What Eric said.

Except, I believe you said the two links were of unequal capacity. OSPF can't natively load balance unequal paths. If you set them to equal cost, you'll actually get 2x the capacity of the smaller link, and the larger link will be underutilized. There was a trick somebody posted here a few weeks ago where you create a set of VLAN's on each path and do equal cost load balancing on the VLAN's instead of the real paths. Basically if one path was 3x bigger than the other, then create 3x as many VLAN's on that path.

I haven't tried it yet....seems plausible though.


------ Original Message ------
From: "Eric Kuhnke" <eric.kuh...@gmail.com>
To: "af@afmug.com" <af@afmug.com>
Sent: 12/30/2016 6:00:25 PM
Subject: Re: [AFMUG] Mirotik help - dual backhauls and bridges

Hit enter too soon.

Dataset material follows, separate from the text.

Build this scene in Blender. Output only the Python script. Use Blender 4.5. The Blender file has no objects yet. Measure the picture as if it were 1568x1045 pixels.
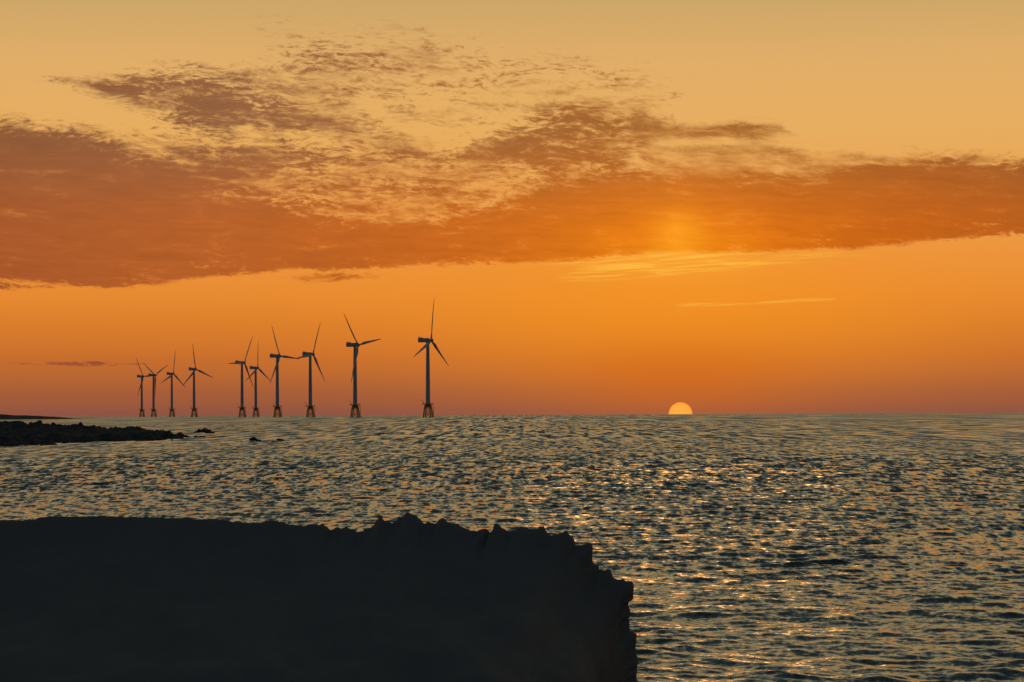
import bpy, math, random
import numpy as np
from mathutils import Vector, Matrix, noise as mn

random.seed(7); rng=np.random.default_rng(11)
S=bpy.context.scene
F=3833.0; CX=784.0; EYE=633.4; ROLL=0.0038; CAMH=4.0

def lin(c):
    out=[]
    for v in c[:3]:
        v=v/255.0
        out.append(v/12.92 if v<=0.04045 else ((v+0.055)/1.055)**2.4)
    return out
def slope(px,py):
    dx=px-CX; dy=EYE-py
    return (dx+ROLL*dy)/F,(dy-ROLL*dx)/F
def at(px,py,D):
    a,b=slope(px,py)
    return Vector((a*D,D,CAMH+b*D))

# ---------------------------------------------------------------- node helper
class N:
    def __init__(s,tree): s.t=tree
    def new(s,ty,**k):
        n=s.t.nodes.new(ty)
        for a,b in k.items(): setattr(n,a,b)
        return n
    def put(s,inp,v):
        if isinstance(v,bpy.types.NodeSocket): s.t.links.new(v,inp)
        elif v is not None: inp.default_value=v
    def m(s,op,a,b=None,c=None,clamp=False):
        n=s.new('ShaderNodeMath',operation=op,use_clamp=clamp)
        s.put(n.inputs[0],a); s.put(n.inputs[1],b)
        if c is not None: s.put(n.inputs[2],c)
        return n.outputs[0]
    def v(s,op,a,b=None):
        n=s.new('ShaderNodeVectorMath',operation=op)
        s.put(n.inputs[0],a); s.put(n.inputs[1],b)
        return n.outputs[0]
    def comb(s,x,y,z):
        n=s.new('ShaderNodeCombineXYZ')
        s.put(n.inputs[0],x); s.put(n.inputs[1],y); s.put(n.inputs[2],z)
        return n.outputs[0]
    def sep(s,a):
        n=s.new('ShaderNodeSeparateXYZ'); s.put(n.inputs[0],a); return n.outputs
    def noise(s,vec,scale=1,detail=2,rough=0.5,dist=0):
        n=s.new('ShaderNodeTexNoise'); s.put(n.inputs['Vector'],vec)
        n.inputs['Scale'].default_value=scale; n.inputs['Detail'].default_value=detail
        n.inputs['Roughness'].default_value=rough; n.inputs['Distortion'].default_value=dist
        return n.outputs
    def mapr(s,v,a,b,c=0.0,d=1.0,smooth=True):
        n=s.new('ShaderNodeMapRange',interpolation_type='SMOOTHSTEP' if smooth else 'LINEAR')
        s.put(n.inputs[0],v)
        for i,x in enumerate((a,b,c,d)): s.put(n.inputs[i+1],x)
        return n.outputs[0]
    def mix(s,f,a,b,blend='MIX'):
        n=s.new('ShaderNodeMix',data_type='RGBA',blend_type=blend)
        s.put(n.inputs[0],f); s.put(n.inputs[6],a); s.put(n.inputs[7],b)
        return n.outputs[2]
def rgba(c): return tuple(lin(c))+(1.0,)
def mat(name):
    m=bpy.data.materials.new(name); m.use_nodes=True
    m.node_tree.nodes.clear()
    n=N(m.node_tree); o=n.new('ShaderNodeOutputMaterial')
    return m,n,o
def grid_obj(name,co,rows,cols,material,smooth=True,wrap=False):
    me=bpy.data.meshes.new(name)
    r=np.arange(rows-1)[:,None]; cc=cols if wrap else cols-1
    c=np.arange(cc)[None,:]; c2=(c+1)%cols
    a=r*cols+c; b=r*cols+c2; d=(r+1)*cols+c2; e=(r+1)*cols+c
    f=np.stack([a,b,d,e],-1).reshape(-1,4).astype(np.int32)
    me.vertices.add(rows*cols); me.vertices.foreach_set('co',co.reshape(-1).astype(np.float32))
    me.loops.add(f.size); me.loops.foreach_set('vertex_index',f.reshape(-1))
    me.polygons.add(len(f)); me.polygons.foreach_set('loop_start',np.arange(0,f.size,4,dtype=np.int32))
    me.polygons.foreach_set('loop_total',np.full(len(f),4,dtype=np.int32))
    me.update(calc_edges=True); me.validate()
    me.polygons.foreach_set('use_smooth',np.full(len(f),smooth))
    ob=bpy.data.objects.new(name,me); S.collection.objects.link(ob)
    me.materials.append(material)
    return ob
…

If you want two parallel PTP links between two sites, sharing traffic equally. Assuming both radio links are identical equipment and identical speed capability. Set the same OSPF cost on the router interfaces both ends.

This is logically the same thing as putting two routers next to each other in a test lab environment, and running two patch cables between them in an OSPF area 0, equal cost path configuration.



On Fri, Dec 30, 2016 at 2:58 PM, Eric Kuhnke <eric.kuh...@gmail.com> wrote:
You should not be extending layer 2 switch fabrics over PTP microwave.

One router at each site.

Each router gets a /32 OSPF loopback address.

One OSPF /30 per radio link.

The only MAC addresses that should exist on the radio link (which is itself a L2 bridge) are the single MACs for the router interfaces on each end.



On Fri, Dec 30, 2016 at 12:50 PM, Ty Featherling <tyfeatherl...@gmail.com> wrote:
I have my network setup with a common bridge (bridgeWAN) setup on each router in an area. The backhaul in goes into this bridge and any backhauls to further sites do as well. OSPF sorts out the default path and the bridge gets them there in one IP hop. I have a major site that I am added a second backhaul link to the upstream direction today (Airfiber 5x multiplexer for the win). I am trying to figure out how to bond these two backhauls from bridgeWAN on router A to bridgeWAN on router B. Any way to share the load across those links would be great. If I just plug them in spanning tree shuts one down. The real kink in the works may be that they have different capacities. What can I do?